> Aim: Transcribe all of the records word for word, but omit the pictures.

★ ★ ★ ★

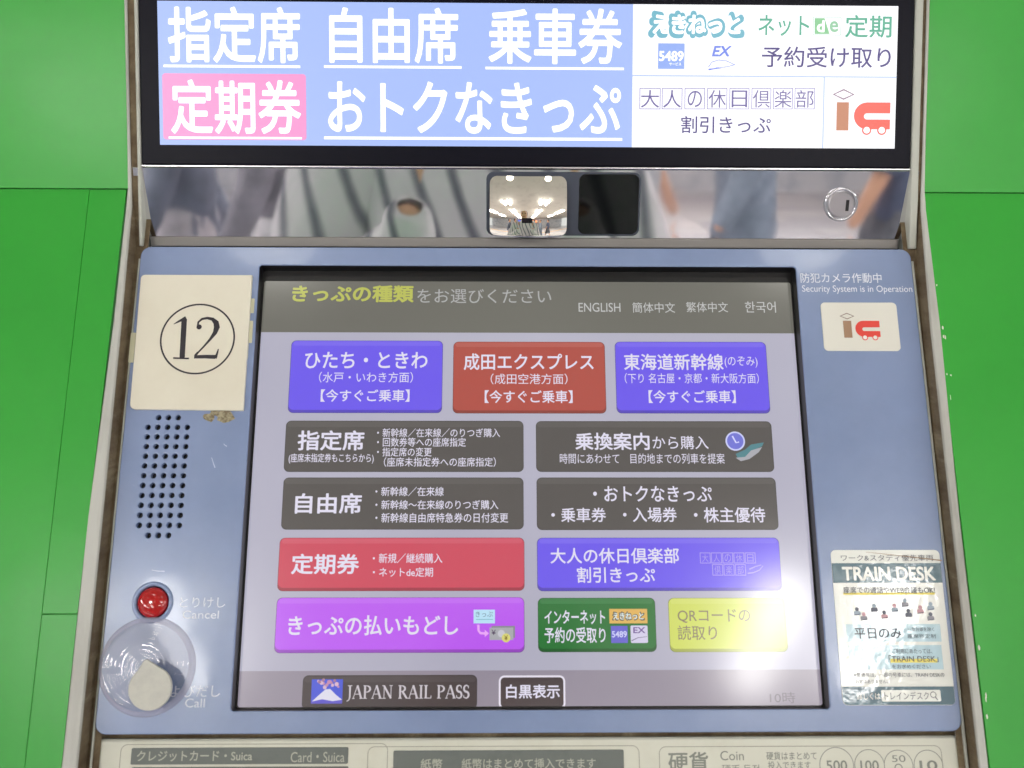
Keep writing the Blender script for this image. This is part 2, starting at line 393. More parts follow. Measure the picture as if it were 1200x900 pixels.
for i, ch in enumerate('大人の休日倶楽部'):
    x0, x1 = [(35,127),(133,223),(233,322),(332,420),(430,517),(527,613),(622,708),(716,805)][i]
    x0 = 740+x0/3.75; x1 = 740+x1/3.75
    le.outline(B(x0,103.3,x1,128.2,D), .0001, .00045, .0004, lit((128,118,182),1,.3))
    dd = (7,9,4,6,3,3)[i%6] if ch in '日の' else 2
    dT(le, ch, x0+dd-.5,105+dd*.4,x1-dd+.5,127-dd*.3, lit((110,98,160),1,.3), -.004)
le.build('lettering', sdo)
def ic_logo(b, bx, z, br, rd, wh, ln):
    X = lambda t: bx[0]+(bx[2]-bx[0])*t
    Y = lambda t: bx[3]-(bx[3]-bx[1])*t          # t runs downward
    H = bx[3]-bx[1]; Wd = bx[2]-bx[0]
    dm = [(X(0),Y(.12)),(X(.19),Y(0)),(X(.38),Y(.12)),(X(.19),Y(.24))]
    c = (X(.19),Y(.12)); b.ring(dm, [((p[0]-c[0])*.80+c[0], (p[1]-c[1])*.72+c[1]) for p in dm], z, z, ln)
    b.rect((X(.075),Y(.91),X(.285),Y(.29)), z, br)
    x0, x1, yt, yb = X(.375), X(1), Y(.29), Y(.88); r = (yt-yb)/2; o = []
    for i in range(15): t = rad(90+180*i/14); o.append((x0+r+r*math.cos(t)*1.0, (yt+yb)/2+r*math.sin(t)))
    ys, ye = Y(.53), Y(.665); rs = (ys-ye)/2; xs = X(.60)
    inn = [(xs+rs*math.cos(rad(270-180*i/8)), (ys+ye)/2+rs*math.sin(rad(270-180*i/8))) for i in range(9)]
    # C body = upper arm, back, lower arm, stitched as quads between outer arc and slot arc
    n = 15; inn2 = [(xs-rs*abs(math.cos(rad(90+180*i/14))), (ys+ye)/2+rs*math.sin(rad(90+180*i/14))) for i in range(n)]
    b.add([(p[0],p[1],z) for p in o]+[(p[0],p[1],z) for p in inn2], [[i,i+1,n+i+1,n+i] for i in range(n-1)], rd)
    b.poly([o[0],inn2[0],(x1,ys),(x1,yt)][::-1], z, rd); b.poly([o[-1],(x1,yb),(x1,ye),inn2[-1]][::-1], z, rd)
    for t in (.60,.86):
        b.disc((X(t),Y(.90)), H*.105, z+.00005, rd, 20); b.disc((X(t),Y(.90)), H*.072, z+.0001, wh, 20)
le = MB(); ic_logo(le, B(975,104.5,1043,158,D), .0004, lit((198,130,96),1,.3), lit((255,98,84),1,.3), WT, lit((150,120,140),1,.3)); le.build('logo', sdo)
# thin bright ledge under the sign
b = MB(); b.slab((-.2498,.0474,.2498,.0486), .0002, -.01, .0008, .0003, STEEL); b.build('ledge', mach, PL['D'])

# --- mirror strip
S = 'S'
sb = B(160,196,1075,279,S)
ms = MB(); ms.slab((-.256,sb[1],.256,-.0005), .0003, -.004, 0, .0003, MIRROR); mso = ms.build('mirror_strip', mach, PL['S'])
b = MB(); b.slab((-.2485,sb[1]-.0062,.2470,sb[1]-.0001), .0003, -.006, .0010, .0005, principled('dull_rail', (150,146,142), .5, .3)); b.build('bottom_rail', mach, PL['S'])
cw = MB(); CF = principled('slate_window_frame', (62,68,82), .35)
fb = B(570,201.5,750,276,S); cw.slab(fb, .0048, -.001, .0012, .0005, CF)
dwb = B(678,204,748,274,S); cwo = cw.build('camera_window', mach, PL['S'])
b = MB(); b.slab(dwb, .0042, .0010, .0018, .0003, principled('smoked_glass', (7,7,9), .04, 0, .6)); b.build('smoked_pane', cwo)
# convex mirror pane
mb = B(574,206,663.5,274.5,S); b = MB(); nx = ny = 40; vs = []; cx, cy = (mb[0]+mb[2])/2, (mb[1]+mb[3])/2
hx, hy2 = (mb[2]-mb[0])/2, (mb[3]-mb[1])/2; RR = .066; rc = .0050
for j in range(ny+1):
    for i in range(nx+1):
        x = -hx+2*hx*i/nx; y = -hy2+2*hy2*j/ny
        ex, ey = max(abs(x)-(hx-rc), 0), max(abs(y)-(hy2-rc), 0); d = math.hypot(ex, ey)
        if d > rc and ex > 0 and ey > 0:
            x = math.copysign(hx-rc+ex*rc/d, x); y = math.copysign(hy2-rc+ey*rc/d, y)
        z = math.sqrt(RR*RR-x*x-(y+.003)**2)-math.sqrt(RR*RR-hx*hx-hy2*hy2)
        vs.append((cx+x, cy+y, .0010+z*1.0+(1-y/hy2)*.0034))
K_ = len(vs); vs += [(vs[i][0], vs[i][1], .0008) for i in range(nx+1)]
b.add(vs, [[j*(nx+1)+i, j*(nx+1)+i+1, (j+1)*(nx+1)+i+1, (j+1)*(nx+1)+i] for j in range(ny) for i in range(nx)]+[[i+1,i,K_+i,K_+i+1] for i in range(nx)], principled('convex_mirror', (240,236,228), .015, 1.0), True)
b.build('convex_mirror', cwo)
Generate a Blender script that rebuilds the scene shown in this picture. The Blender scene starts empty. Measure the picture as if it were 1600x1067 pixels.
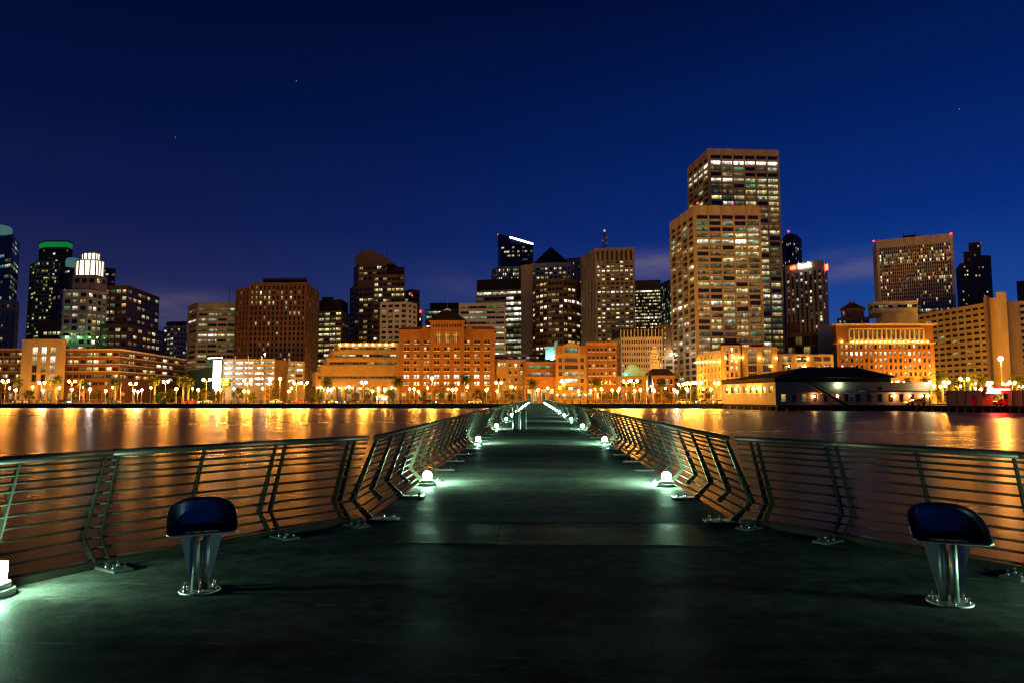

★ ★ ★ ★

> Full solution:
Keep writing the Blender script for this image. This is part 2, starting at line 393. More parts follow. Measure the picture as if it were 1200x900 pixels.
for i, ch in enumerate('大人の休日倶楽部'):
    x0, x1 = [(35,127),(133,223),(233,322),(332,420),(430,517),(527,613),(622,708),(716,805)][i]
    x0 = 740+x0/3.75; x1 = 740+x1/3.75
    le.outline(B(x0,103.3,x1,128.2,D), .0001, .00045, .0004, lit((128,118,182),1,.3))
    dd = (7,9,4,6,3,3)[i%6] if ch in '日の' else 2
    dT(le, ch, x0+dd-.5,105+dd*.4,x1-dd+.5,127-dd*.3, lit((110,98,160),1,.3), -.004)
le.build('lettering', sdo)
def ic_logo(b, bx, z, br, rd, wh, ln):
    X = lambda t: bx[0]+(bx[2]-bx[0])*t
    Y = lambda t: bx[3]-(bx[3]-bx[1])*t          # t runs downward
    H = bx[3]-bx[1]; Wd = bx[2]-bx[0]
    dm = [(X(0),Y(.12)),(X(.19),Y(0)),(X(.38),Y(.12)),(X(.19),Y(.24))]
    c = (X(.19),Y(.12)); b.ring(dm, [((p[0]-c[0])*.80+c[0], (p[1]-c[1])*.72+c[1]) for p in dm], z, z, ln)
    b.rect((X(.075),Y(.91),X(.285),Y(.29)), z, br)
    x0, x1, yt, yb = X(.375), X(1), Y(.29), Y(.88); r = (yt-yb)/2; o = []
    for i in range(15): t = rad(90+180*i/14); o.append((x0+r+r*math.cos(t)*1.0, (yt+yb)/2+r*math.sin(t)))
    ys, ye = Y(.53), Y(.665); rs = (ys-ye)/2; xs = X(.60)
    inn = [(xs+rs*math.cos(rad(270-180*i/8)), (ys+ye)/2+rs*math.sin(rad(270-180*i/8))) for i in range(9)]
    # C body = upper arm, back, lower arm, stitched as quads between outer arc and slot arc
    n = 15; inn2 = [(xs-rs*abs(math.cos(rad(90+180*i/14))), (ys+ye)/2+rs*math.sin(rad(90+180*i/14))) for i in range(n)]
    b.add([(p[0],p[1],z) for p in o]+[(p[0],p[1],z) for p in inn2], [[i,i+1,n+i+1,n+i] for i in range(n-1)], rd)
    b.poly([o[0],inn2[0],(x1,ys),(x1,yt)][::-1], z, rd); b.poly([o[-1],(x1,yb),(x1,ye),inn2[-1]][::-1], z, rd)
    for t in (.60,.86):
        b.disc((X(t),Y(.90)), H*.105, z+.00005, rd, 20); b.disc((X(t),Y(.90)), H*.072, z+.0001, wh, 20)
le = MB(); ic_logo(le, B(975,104.5,1043,158,D), .0004, lit((198,130,96),1,.3), lit((255,98,84),1,.3), WT, lit((150,120,140),1,.3)); le.build('logo', sdo)
# thin bright ledge under the sign
b = MB(); b.slab((-.2498,.0474,.2498,.0486), .0002, -.01, .0008, .0003, STEEL); b.build('ledge', mach, PL['D'])

# --- mirror strip
S = 'S'
sb = B(160,196,1075,279,S)
ms = MB(); ms.slab((-.256,sb[1],.256,-.0005), .0003, -.004, 0, .0003, MIRROR); mso = ms.build('mirror_strip', mach, PL['S'])
b = MB(); b.slab((-.2485,sb[1]-.0062,.2470,sb[1]-.0001), .0003, -.006, .0010, .0005, principled('dull_rail', (150,146,142), .5, .3)); b.build('bottom_rail', mach, PL['S'])
cw = MB(); CF = principled('slate_window_frame', (62,68,82), .35)
fb = B(570,201.5,750,276,S); cw.slab(fb, .0048, -.001, .0012, .0005, CF)
dwb = B(678,204,748,274,S); cwo = cw.build('camera_window', mach, PL['S'])
b = MB(); b.slab(dwb, .0042, .0010, .0018, .0003, principled('smoked_glass', (7,7,9), .04, 0, .6)); b.build('smoked_pane', cwo)
# convex mirror pane
mb = B(574,206,663.5,274.5,S); b = MB(); nx = ny = 40; vs = []; cx, cy = (mb[0]+mb[2])/2, (mb[1]+mb[3])/2
hx, hy2 = (mb[2]-mb[0])/2, (mb[3]-mb[1])/2; RR = .066; rc = .0050
for j in range(ny+1):
    for i in range(nx+1):
        x = -hx+2*hx*i/nx; y = -hy2+2*hy2*j/ny
        ex, ey = max(abs(x)-(hx-rc), 0), max(abs(y)-(hy2-rc), 0); d = math.hypot(ex, ey)
        if d > rc and ex > 0 and ey > 0:
            x = math.copysign(hx-rc+ex*rc/d, x); y = math.copysign(hy2-rc+ey*rc/d, y)
        z = math.sqrt(RR*RR-x*x-(y+.003)**2)-math.sqrt(RR*RR-hx*hx-hy2*hy2)
        vs.append((cx+x, cy+y, .0010+z*1.0+(1-y/hy2)*.0034))
K_ = len(vs); vs += [(vs[i][0], vs[i][1], .0008) for i in range(nx+1)]
b.add(vs, [[j*(nx+1)+i, j*(nx+1)+i+1, (j+1)*(nx+1)+i+1, (j+1)*(nx+1)+i] for j in range(ny) for i in range(nx)]+[[i+1,i,K_+i,K_+i+1] for i in range(nx)], principled('convex_mirror', (240,236,228), .015, 1.0), True)
b.build('convex_mirror', cwo)
Generate a Blender script that rebuilds the scene shown in this picture. The Blender scene starts empty. Measure the picture as if it were 1600x1067 pixels.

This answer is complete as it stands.